EXERCISE TASK => Starting at the first line of the data below, retype every line up to and including the one containing "the board', 'lamp')".

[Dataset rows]
**********
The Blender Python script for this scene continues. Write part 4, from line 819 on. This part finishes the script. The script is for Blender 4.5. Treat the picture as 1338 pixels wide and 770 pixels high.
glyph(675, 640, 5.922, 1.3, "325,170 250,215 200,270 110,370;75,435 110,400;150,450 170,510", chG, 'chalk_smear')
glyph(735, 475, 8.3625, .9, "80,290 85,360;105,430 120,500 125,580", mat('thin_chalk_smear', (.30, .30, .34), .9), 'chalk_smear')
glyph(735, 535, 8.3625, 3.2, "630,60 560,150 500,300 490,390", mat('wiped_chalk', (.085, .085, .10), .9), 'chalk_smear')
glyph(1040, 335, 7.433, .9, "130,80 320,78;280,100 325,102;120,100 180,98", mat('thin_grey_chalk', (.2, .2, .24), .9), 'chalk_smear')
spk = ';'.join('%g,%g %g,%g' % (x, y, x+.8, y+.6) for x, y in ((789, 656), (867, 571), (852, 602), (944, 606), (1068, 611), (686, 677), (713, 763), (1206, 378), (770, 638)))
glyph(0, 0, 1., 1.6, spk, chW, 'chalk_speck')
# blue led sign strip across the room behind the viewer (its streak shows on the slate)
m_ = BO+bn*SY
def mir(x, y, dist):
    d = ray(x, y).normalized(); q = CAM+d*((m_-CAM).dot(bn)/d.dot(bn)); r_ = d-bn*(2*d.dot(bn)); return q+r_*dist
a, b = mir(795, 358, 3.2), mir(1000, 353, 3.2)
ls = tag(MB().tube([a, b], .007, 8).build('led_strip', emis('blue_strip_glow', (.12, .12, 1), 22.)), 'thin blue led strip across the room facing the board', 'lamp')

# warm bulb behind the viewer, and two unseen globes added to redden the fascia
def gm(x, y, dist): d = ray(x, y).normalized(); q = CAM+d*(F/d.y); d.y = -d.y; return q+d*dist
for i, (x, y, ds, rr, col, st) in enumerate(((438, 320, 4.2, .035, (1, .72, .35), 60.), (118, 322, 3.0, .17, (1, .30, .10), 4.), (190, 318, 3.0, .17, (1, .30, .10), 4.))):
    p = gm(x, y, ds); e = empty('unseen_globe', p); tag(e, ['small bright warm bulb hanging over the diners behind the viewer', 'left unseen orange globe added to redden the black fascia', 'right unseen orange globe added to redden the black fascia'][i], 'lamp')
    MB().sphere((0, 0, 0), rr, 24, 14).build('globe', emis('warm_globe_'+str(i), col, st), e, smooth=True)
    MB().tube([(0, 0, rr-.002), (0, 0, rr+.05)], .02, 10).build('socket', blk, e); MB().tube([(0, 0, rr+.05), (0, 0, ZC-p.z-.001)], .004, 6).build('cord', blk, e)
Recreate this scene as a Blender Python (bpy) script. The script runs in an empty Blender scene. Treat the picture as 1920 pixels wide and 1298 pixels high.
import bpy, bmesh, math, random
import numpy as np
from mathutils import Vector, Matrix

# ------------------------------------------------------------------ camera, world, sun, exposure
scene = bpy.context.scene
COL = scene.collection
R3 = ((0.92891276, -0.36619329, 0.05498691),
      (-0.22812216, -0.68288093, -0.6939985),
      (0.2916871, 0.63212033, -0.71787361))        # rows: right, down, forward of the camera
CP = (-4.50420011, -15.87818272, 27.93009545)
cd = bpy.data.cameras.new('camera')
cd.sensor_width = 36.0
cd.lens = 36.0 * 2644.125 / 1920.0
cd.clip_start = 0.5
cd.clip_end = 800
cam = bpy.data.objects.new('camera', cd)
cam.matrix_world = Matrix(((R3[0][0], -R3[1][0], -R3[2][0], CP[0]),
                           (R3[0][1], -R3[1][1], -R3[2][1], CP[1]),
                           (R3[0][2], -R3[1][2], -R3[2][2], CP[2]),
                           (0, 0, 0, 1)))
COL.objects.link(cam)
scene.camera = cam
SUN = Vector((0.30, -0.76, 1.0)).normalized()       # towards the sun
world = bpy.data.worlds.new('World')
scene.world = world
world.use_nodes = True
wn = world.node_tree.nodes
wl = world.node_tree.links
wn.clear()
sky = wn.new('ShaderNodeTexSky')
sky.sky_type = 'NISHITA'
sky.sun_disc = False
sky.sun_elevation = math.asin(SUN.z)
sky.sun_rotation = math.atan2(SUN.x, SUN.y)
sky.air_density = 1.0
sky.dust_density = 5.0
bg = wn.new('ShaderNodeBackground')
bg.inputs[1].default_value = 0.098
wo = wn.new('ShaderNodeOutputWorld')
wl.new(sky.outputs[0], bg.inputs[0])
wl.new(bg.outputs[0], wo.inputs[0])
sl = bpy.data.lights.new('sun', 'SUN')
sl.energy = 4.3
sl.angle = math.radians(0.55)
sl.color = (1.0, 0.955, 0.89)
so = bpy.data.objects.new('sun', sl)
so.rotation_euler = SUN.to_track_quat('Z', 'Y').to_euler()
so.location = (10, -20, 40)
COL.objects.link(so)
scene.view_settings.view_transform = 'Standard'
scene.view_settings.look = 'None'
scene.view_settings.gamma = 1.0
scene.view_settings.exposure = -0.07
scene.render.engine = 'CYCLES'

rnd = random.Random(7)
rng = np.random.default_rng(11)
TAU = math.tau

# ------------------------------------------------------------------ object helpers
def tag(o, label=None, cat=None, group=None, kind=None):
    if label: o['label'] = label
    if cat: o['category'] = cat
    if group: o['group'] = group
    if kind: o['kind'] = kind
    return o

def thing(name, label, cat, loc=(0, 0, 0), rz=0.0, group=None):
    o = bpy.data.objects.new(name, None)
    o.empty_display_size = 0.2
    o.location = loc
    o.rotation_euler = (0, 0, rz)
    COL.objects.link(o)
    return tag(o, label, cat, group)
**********
TASK RESULT =>
The Blender Python script for this scene continues. Write part 4, from line 819 on. This part finishes the script. The script is for Blender 4.5. Treat the picture as 1338 pixels wide and 770 pixels high.
glyph(675, 640, 5.922, 1.3, "325,170 250,215 200,270 110,370;75,435 110,400;150,450 170,510", chG, 'chalk_smear')
glyph(735, 475, 8.3625, .9, "80,290 85,360;105,430 120,500 125,580", mat('thin_chalk_smear', (.30, .30, .34), .9), 'chalk_smear')
glyph(735, 535, 8.3625, 3.2, "630,60 560,150 500,300 490,390", mat('wiped_chalk', (.085, .085, .10), .9), 'chalk_smear')
glyph(1040, 335, 7.433, .9, "130,80 320,78;280,100 325,102;120,100 180,98", mat('thin_grey_chalk', (.2, .2, .24), .9), 'chalk_smear')
spk = ';'.join('%g,%g %g,%g' % (x, y, x+.8, y+.6) for x, y in ((789, 656), (867, 571), (852, 602), (944, 606), (1068, 611), (686, 677), (713, 763), (1206, 378), (770, 638)))
glyph(0, 0, 1., 1.6, spk, chW, 'chalk_speck')
# blue led sign strip across the room behind the viewer (its streak shows on the slate)
m_ = BO+bn*SY
def mir(x, y, dist):
    d = ray(x, y).normalized(); q = CAM+d*((m_-CAM).dot(bn)/d.dot(bn)); r_ = d-bn*(2*d.dot(bn)); return q+r_*dist
a, b = mir(795, 358, 3.2), mir(1000, 353, 3.2)
ls = tag(MB().tube([a, b], .007, 8).build('led_strip', emis('blue_strip_glow', (.12, .12, 1), 22.)), 'thin blue led strip across the room facing the board', 'lamp')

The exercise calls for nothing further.